Verset 14. Puissé-je m’acquitter de mes vœux envers l’Éternel, en présence de tout sou peuple!

Nous avons essayé de rendre (par puissé-je) la valeur d’une particule hébraïque (na) qui exprime l’idée de désir, de supplication. — « Si le psalmiste faisait des vœux, ce n’était pas pour mériter quelque chose, mais afin de fortifier sa foi et de s’exciter à la louange » (Calvin).

Verset 15. Elle coûte à l’Éternel la mort de ses adorateurs.

Dans ce verset et le suivant, David rappelle qu’il devait sa délivrance à la relation étroite dans laquelle il se trouvait avec Dieu. Il énonce la même vérité que dans le second hémistiche de Ps 72.14. Le mot que nous rendons par coûteux signifie proprement précieux, de grand prix ; mais si l’on traduisait comme quelques versions : Précieuse est aux yeux de l’Éternel, etc., on pourrait faire croire que le psalmiste a voulu dire que l’Éternel prend plaisir à la mort des fidèles, tandis qu’au contraire il veut donner à entendre que c’est une chose qu’il permet très difficilement. Sur la manière dont la mort et la vie à venir étaient considérées au point de vue de l’ancienne alliance, voyez vol. I, p. 38,39. « Quand les fidèles sont exposés à la mort, on pourrait croire que Dieu fait peu de cas d’eux » (Calvin).

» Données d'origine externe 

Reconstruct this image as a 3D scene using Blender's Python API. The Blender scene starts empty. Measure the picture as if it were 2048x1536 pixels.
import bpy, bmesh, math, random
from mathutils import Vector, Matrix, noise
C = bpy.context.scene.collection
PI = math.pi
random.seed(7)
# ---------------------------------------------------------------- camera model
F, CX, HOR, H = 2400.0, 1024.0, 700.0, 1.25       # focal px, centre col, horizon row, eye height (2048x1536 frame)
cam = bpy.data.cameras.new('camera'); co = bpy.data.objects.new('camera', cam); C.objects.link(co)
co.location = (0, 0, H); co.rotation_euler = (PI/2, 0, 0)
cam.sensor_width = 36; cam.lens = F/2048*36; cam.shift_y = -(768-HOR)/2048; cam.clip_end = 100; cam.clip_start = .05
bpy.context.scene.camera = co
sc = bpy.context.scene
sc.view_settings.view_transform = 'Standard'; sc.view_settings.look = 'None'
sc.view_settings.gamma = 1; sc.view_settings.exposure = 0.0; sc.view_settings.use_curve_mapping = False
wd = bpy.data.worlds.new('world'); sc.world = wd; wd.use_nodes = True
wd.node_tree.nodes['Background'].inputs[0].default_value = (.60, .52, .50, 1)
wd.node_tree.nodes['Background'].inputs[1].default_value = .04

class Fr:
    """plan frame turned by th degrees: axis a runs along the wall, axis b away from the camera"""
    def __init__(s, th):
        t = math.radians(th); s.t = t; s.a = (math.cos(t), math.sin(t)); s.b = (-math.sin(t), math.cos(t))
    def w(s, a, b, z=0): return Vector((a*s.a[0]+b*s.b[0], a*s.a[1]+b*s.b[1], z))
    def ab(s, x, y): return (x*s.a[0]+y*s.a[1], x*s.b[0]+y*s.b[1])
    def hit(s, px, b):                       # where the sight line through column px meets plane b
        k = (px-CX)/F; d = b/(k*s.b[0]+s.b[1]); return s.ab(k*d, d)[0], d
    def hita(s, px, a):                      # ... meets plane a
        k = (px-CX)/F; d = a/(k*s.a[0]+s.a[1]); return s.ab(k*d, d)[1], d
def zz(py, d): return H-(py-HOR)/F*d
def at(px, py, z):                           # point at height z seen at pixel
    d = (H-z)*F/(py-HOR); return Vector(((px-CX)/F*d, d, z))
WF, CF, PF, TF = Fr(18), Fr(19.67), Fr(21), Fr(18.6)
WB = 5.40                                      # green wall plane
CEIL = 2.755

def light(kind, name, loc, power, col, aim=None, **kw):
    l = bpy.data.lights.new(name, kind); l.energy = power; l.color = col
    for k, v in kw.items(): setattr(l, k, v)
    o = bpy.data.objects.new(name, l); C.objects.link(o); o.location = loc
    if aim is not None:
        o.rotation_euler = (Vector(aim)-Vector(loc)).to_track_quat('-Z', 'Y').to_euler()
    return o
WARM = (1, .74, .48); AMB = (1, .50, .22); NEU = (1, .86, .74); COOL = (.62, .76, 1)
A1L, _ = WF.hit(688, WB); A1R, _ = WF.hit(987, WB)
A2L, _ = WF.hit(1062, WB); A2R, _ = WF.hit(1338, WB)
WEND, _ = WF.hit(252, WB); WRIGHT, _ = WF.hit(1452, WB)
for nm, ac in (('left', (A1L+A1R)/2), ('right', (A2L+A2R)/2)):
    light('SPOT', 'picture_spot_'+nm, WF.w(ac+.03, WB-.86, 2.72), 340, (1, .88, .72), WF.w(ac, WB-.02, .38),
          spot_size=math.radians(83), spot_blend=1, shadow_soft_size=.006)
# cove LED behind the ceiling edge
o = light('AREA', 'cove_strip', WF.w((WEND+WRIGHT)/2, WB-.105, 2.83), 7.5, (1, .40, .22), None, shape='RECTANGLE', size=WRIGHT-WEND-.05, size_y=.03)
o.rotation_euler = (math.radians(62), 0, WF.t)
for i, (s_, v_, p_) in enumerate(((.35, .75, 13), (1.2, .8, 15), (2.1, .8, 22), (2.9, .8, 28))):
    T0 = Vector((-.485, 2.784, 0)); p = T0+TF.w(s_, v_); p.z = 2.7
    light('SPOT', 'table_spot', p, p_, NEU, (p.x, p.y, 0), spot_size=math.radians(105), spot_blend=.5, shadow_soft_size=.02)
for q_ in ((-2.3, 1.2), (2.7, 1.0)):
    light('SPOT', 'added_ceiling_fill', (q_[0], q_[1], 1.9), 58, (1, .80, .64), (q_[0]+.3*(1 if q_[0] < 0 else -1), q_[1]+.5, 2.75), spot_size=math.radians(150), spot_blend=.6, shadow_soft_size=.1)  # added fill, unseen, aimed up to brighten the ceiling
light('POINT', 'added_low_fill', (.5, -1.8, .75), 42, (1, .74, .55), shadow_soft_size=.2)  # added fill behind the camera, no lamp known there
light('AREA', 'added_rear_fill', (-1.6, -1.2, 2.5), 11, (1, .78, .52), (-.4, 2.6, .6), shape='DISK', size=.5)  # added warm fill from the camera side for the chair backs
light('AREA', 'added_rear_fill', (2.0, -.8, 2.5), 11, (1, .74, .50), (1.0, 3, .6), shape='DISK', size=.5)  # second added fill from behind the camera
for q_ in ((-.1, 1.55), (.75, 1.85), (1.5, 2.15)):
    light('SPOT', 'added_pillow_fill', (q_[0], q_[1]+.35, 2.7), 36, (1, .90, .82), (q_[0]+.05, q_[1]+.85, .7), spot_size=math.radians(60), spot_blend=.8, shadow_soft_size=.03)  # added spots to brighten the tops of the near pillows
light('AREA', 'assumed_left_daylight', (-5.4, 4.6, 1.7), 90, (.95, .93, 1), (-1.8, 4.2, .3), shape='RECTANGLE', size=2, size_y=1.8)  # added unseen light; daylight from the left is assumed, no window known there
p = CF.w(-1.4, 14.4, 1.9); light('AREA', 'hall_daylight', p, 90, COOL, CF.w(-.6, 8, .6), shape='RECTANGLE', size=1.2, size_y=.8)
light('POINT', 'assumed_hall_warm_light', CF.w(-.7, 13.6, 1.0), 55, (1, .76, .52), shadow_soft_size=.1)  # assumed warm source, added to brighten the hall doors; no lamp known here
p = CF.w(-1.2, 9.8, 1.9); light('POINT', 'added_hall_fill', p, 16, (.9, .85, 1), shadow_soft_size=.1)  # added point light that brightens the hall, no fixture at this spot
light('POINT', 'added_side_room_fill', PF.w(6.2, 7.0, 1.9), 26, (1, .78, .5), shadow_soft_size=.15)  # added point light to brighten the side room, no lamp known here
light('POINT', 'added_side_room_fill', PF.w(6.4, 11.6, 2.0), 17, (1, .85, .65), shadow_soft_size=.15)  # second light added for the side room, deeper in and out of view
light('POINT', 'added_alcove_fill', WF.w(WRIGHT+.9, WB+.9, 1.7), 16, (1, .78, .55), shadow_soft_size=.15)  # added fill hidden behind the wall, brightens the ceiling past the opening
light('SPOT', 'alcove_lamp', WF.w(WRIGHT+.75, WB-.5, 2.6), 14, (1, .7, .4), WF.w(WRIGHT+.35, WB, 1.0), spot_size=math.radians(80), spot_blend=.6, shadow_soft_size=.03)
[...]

Verset 16. Ah! Éternel, parce que je suis ton serviteur, le fils de ta servante, tu as délié mes liens.

« En disant : « Je suis ton serviteur » le psalmiste remonte à l’élection. En effet, ce n’est pas de nous qu’il a dépendu que nous devinssions des serviteurs de Dieu » (Cal vin). — Liens représente des afflictions.

Versets 17-19. Je veux t’offrir un sacrifice de reconnaissance, et invoquer le nom de l’Eternel! Puissé-je m’acquitter de mes vœux envers l’Éternel, en présence de tout son peuple, dans les parvis de la maison de l’Éternel, au milieu de toi, ô Jérusalem! Alléluia!

Comparez Ps 50.14,22.

Pasteur Armand de Mestral, Commentaire sur le livre des Psaumes – Tome 2, p. 231-237


[1] Elle peut se rendre selon les différents cas par : que, lorsque, parce que, car, mais.

[2] Voyez les notes qui accompagnent la version de l’Ancien Testament par Cahen.